Flowering Trees
This has been a splendid year for Milk Maids, those gently nodding, dainty white flowering annuals that spring up in late winter along the sides of roads and trails, signaling the end of winter. Soon we will be walking about our gardens, neighborhoods and woods, marveling at other small, spring-flowering plants, for example, the rampant, bold, blue for-get-me-knots, or the shy trillium, hiding in a shady place. To see these plants, we’re looking down, just beyond our shoes, just off the path.
But since January, I have been looking up, not down, at the show of blossoms on our flowering trees. The show always begins with Mimosa with its shocking yellow flowers billowing from trees, often several in a row, magnifying the spectacle. My flowering plum was right behind the Mimosa, filling in the side of our patio with a show of bright, variegated pink blossoms. Other flowering trees follow. By the end of March, I see in my daily travels about West Marin crap apples, tulip trees, apple, plum and pear trees, Ceanothus, to be followed soon by peaches, dogwood and others.

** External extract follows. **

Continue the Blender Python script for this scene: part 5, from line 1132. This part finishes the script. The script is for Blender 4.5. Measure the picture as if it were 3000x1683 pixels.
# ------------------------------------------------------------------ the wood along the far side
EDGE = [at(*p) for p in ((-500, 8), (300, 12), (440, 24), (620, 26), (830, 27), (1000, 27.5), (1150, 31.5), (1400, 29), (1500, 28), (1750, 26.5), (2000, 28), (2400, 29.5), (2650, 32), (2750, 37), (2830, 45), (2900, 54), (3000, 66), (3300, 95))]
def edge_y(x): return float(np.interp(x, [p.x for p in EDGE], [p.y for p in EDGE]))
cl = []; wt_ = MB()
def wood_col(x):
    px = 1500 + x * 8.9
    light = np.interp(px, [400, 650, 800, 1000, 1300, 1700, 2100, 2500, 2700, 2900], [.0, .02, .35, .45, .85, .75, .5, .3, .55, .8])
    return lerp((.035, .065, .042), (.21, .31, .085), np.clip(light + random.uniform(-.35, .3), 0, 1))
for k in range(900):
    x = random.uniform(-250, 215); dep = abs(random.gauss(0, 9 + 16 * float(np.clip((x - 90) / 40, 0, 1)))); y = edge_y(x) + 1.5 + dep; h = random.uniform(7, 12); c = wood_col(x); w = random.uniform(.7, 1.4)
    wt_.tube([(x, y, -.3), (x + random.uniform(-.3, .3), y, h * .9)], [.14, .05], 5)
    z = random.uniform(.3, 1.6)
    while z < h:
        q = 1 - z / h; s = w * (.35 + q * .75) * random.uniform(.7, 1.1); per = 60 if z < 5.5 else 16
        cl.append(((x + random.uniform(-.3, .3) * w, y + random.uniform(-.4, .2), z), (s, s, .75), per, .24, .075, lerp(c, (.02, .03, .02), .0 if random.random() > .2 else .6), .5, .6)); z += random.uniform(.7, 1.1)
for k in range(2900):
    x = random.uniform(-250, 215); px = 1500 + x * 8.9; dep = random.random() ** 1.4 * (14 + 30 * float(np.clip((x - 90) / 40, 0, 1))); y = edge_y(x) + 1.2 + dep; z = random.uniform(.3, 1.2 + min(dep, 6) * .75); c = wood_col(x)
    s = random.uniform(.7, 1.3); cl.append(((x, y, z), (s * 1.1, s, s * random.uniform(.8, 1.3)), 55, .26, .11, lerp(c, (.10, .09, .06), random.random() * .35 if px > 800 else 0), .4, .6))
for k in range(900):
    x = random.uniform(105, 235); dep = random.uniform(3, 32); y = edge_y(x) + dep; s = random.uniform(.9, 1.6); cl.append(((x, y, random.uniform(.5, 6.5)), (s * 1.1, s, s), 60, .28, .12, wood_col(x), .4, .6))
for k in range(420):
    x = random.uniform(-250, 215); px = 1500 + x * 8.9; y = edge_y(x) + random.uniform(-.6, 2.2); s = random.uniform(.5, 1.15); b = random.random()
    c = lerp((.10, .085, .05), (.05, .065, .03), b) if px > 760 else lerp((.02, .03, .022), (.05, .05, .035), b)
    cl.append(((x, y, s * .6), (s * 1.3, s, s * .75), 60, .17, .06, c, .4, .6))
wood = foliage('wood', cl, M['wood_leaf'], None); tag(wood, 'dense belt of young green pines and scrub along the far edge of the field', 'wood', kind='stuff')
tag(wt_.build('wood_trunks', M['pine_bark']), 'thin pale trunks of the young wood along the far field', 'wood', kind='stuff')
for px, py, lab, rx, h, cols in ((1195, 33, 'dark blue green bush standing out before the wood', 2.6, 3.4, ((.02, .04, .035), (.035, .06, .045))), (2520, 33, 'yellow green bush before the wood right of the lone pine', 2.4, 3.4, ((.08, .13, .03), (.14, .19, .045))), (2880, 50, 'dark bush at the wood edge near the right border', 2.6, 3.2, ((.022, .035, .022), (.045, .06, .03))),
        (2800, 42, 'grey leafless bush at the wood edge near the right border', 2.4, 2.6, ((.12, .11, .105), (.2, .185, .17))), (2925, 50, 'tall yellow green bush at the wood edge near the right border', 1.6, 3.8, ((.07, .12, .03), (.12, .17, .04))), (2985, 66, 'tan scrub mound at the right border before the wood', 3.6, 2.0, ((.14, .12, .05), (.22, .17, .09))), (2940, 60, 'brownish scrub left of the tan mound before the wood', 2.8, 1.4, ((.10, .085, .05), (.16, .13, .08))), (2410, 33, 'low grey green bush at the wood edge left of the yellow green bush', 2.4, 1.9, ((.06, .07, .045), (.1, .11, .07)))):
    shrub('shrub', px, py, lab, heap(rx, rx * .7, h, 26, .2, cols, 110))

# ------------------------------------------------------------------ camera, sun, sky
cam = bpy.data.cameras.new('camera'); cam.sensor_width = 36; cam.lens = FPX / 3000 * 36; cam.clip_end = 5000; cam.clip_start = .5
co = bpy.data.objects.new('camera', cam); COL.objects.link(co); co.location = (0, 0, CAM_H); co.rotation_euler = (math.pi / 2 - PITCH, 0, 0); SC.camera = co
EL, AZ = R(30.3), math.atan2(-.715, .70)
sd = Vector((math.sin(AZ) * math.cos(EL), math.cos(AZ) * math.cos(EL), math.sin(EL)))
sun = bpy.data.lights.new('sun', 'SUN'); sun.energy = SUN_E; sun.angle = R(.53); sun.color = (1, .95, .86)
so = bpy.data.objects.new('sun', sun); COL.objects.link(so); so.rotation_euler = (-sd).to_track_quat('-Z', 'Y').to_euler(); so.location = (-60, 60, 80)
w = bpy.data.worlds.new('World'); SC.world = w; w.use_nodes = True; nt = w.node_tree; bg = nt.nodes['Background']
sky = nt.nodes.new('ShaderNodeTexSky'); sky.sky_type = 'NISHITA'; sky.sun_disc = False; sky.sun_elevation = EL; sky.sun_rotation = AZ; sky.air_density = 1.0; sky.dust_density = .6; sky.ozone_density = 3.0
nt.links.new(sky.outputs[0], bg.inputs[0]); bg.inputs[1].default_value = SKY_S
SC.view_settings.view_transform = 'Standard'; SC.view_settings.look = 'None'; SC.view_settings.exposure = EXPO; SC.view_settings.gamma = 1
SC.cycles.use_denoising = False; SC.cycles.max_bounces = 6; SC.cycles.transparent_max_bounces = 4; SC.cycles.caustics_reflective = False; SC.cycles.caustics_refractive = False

This is the best time of year to admire flowering trees of all kinds, to note their size, shape, and color, and assess whether they would be good candidates for our own gardens. Flowering trees are visible along the side of the road, in our neighbors’ gardens, in the nearby woods, in downtown Point Reyes at Station House Cafe. For shear spectacle, the mass of colorful blooms on a mature tree far out shines almost any flowering shrub or perennial and is well worth a place in most gardens. Fortunately, most flowering trees are not huge, and many have been bred to scale in domestic landscapes. I treasure my early flowering plum and, now in bud, a dwarf flowering peach at the end of a garden path. The pleasure they provide does not begin to be commensurate with the limited care they require–just judicious pruning and a fall mop-up after they lose their leaves.
One of my favorites is crab apple (Malus). Two Japanese flowering crabapples (Malus floribunda) are planted in the Inverness Library garden, one quite mature and the other about 8 years old. These reliable, gracious trees are not terribly showy, but each spring put forth their pink/red/white delicate flowers on slender stems, gently perfuming this small garden. Sunset’s Garden Book lists another 30 cultivars from 6 to 30 feet high. Not fussy about soil, requiring little pruning once established, relatively pest free, these flowering trees are a lovely addition to any garden and blend well with an understory of perennials, bulbs and annuals.
So, I encourage you to “lift your eyes” to the tree tops, as much to appreciate their annual outpouring of colorful blossoms, as to assess the suitability of any of our many blooming trees for your own garden. Make a note of your choices, and plan to plant your choices in the fall. It can be done right now, but trees planted in the fall always thrive best in our West Marin climate.